# Start of MATERIAL PROVIDED
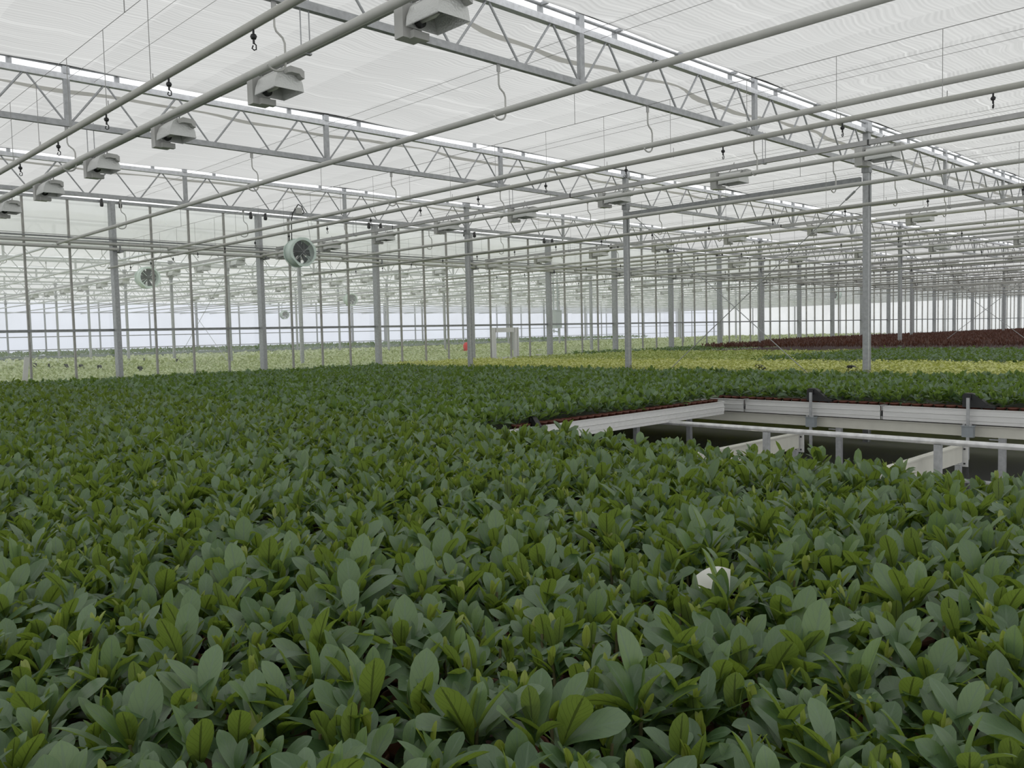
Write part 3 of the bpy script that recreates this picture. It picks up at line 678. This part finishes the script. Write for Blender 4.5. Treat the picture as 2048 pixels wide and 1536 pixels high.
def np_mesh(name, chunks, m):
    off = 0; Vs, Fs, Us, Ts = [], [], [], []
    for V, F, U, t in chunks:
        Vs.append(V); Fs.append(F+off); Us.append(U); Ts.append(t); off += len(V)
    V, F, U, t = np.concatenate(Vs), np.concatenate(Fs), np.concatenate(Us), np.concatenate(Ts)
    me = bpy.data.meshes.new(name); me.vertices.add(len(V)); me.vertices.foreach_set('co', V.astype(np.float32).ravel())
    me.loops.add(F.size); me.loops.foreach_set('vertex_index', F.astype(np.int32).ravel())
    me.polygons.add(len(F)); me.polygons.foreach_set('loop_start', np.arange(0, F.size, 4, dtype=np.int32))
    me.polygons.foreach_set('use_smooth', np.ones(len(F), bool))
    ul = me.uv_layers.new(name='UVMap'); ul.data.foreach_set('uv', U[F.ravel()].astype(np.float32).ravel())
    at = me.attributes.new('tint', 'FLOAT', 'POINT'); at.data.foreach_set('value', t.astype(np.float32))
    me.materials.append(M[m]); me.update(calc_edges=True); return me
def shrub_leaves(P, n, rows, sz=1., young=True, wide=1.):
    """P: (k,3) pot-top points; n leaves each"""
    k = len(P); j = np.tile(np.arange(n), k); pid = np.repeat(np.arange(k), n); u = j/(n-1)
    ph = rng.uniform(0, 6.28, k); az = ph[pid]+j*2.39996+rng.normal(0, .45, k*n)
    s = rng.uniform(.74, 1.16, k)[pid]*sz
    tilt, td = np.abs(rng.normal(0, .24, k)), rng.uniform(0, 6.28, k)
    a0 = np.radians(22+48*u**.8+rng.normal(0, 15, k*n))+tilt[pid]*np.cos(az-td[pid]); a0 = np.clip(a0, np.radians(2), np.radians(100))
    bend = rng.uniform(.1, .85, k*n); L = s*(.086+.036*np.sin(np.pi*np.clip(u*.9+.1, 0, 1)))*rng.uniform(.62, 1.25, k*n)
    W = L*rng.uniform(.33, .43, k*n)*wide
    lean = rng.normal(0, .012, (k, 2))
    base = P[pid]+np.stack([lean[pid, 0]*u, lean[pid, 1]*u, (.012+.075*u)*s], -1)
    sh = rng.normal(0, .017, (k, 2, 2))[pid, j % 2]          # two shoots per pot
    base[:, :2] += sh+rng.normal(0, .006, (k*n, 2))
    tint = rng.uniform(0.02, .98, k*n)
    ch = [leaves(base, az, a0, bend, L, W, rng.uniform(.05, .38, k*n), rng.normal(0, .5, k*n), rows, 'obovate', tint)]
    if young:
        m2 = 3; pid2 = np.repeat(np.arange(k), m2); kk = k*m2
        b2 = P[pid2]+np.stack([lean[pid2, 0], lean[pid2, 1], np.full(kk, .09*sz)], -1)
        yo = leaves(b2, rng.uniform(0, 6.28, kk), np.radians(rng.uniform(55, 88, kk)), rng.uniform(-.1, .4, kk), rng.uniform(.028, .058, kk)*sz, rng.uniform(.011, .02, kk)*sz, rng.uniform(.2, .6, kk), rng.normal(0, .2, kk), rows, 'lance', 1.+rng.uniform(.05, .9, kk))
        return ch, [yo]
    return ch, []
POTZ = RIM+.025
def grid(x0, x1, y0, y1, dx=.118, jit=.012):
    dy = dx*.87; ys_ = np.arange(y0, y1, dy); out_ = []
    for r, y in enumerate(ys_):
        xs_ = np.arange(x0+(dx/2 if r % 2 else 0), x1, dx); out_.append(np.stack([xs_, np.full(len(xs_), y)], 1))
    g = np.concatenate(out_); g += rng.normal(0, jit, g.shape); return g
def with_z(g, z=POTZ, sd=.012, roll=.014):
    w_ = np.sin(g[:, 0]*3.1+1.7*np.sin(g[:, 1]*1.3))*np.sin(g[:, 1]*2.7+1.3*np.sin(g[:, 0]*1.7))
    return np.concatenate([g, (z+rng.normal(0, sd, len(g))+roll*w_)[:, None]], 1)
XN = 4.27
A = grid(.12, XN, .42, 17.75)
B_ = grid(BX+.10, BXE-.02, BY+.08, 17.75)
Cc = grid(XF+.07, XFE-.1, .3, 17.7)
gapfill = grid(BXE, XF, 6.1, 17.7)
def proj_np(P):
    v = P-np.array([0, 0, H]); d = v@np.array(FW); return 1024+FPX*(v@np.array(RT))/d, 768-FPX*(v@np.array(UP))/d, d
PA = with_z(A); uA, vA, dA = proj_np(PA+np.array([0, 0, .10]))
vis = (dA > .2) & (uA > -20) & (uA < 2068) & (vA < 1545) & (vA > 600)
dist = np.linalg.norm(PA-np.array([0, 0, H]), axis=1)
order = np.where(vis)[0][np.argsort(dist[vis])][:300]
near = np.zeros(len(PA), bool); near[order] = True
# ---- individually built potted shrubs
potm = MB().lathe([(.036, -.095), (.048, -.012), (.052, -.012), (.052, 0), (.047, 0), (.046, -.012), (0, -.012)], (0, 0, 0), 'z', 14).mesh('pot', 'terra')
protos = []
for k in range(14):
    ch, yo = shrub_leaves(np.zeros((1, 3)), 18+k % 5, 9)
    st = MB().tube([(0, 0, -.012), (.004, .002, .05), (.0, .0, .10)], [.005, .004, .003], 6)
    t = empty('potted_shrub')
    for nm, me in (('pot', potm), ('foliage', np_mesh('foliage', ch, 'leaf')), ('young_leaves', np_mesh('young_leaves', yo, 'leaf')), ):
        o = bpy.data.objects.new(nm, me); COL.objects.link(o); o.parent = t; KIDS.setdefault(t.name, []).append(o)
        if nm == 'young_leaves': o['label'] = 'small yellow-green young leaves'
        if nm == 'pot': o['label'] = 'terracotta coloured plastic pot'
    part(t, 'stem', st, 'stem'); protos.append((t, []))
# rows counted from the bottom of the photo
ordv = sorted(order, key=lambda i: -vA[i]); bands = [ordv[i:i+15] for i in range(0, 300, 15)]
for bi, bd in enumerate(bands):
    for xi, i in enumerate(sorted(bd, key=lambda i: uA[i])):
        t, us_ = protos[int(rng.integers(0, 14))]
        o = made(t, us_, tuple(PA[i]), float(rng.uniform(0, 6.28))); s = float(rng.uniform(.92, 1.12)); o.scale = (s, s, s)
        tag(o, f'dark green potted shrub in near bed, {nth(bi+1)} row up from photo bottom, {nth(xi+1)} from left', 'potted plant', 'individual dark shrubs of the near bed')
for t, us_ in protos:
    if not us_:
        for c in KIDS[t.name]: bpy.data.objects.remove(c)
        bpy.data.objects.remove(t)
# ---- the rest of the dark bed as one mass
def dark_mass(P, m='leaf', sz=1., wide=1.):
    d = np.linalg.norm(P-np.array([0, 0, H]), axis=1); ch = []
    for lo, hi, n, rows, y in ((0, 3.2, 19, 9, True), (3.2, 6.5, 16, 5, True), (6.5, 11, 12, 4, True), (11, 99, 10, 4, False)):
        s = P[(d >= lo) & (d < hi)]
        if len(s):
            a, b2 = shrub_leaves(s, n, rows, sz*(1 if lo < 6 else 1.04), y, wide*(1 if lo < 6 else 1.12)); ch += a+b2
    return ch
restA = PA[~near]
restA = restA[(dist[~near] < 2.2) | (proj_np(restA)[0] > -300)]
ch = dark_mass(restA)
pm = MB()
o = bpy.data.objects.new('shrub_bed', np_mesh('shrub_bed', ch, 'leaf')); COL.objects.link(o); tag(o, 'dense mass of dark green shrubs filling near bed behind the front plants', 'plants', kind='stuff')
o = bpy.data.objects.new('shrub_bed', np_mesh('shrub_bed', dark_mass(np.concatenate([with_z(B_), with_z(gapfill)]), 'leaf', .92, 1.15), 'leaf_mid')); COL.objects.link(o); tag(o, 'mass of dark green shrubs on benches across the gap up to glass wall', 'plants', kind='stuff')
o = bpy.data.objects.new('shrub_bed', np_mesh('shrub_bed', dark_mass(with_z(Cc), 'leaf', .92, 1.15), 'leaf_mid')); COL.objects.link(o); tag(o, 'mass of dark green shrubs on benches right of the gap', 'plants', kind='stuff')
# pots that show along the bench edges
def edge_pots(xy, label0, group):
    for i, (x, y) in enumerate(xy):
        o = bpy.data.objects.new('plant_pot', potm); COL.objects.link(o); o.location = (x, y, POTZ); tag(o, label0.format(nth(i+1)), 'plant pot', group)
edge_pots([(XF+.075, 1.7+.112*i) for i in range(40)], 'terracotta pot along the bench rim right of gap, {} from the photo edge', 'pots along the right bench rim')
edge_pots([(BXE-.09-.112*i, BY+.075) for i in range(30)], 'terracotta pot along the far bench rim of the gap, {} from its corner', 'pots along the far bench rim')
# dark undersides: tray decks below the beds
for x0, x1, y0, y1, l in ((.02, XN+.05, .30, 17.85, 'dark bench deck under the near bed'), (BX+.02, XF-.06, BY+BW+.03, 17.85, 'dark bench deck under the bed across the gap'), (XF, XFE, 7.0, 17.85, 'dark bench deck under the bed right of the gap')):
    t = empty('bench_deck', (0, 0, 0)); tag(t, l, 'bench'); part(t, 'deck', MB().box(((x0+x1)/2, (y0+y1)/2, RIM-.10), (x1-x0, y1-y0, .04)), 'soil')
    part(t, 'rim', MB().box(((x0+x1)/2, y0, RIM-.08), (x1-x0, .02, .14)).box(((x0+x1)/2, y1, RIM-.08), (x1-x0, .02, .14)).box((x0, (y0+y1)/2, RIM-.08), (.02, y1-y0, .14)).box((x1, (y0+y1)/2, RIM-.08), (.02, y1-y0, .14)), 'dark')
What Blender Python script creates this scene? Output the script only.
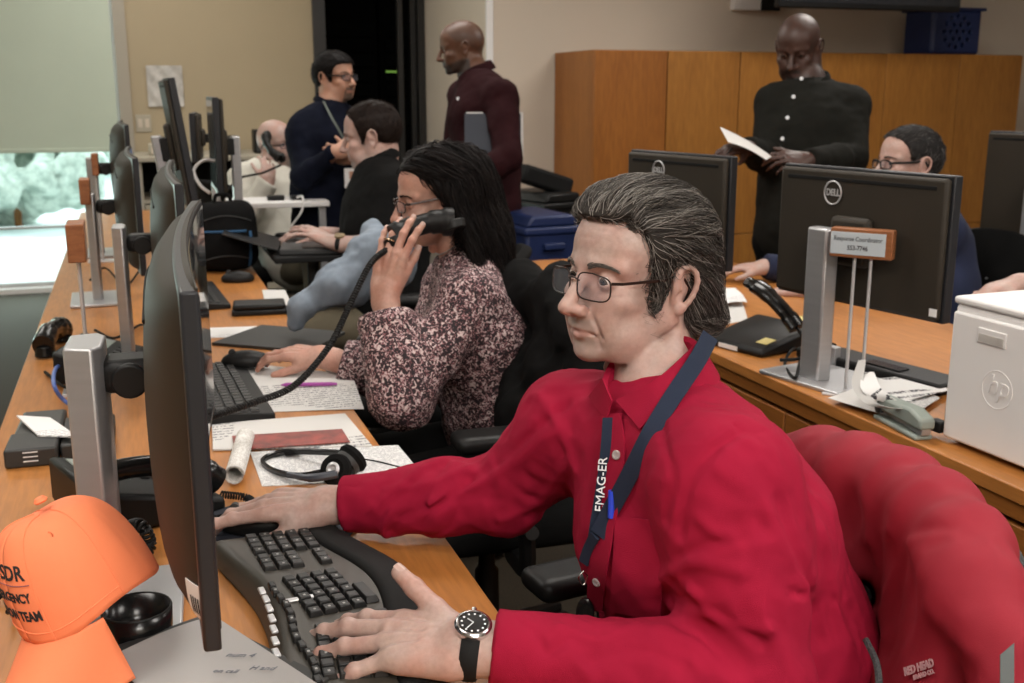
# End of MATERIAL PROVIDED
- _WHAT THE EXERCISE ASKS_
Pick out every line holding the string "wide" and return it.

- _WORKED ANSWER_
Write part 3 of the bpy script that recreates this picture. It picks up at line 678. This part finishes the script. Write for Blender 4.5. Treat the picture as 2048 pixels wide and 1536 pixels high.
def shrub_leaves(P, n, rows, sz=1., young=True, wide=1.):
    W = L*rng.uniform(.33, .43, k*n)*wide
def dark_mass(P, m='leaf', sz=1., wide=1.):
            a, b2 = shrub_leaves(s, n, rows, sz*(1 if lo < 6 else 1.04), y, wide*(1 if lo < 6 else 1.12)); ch += a+b2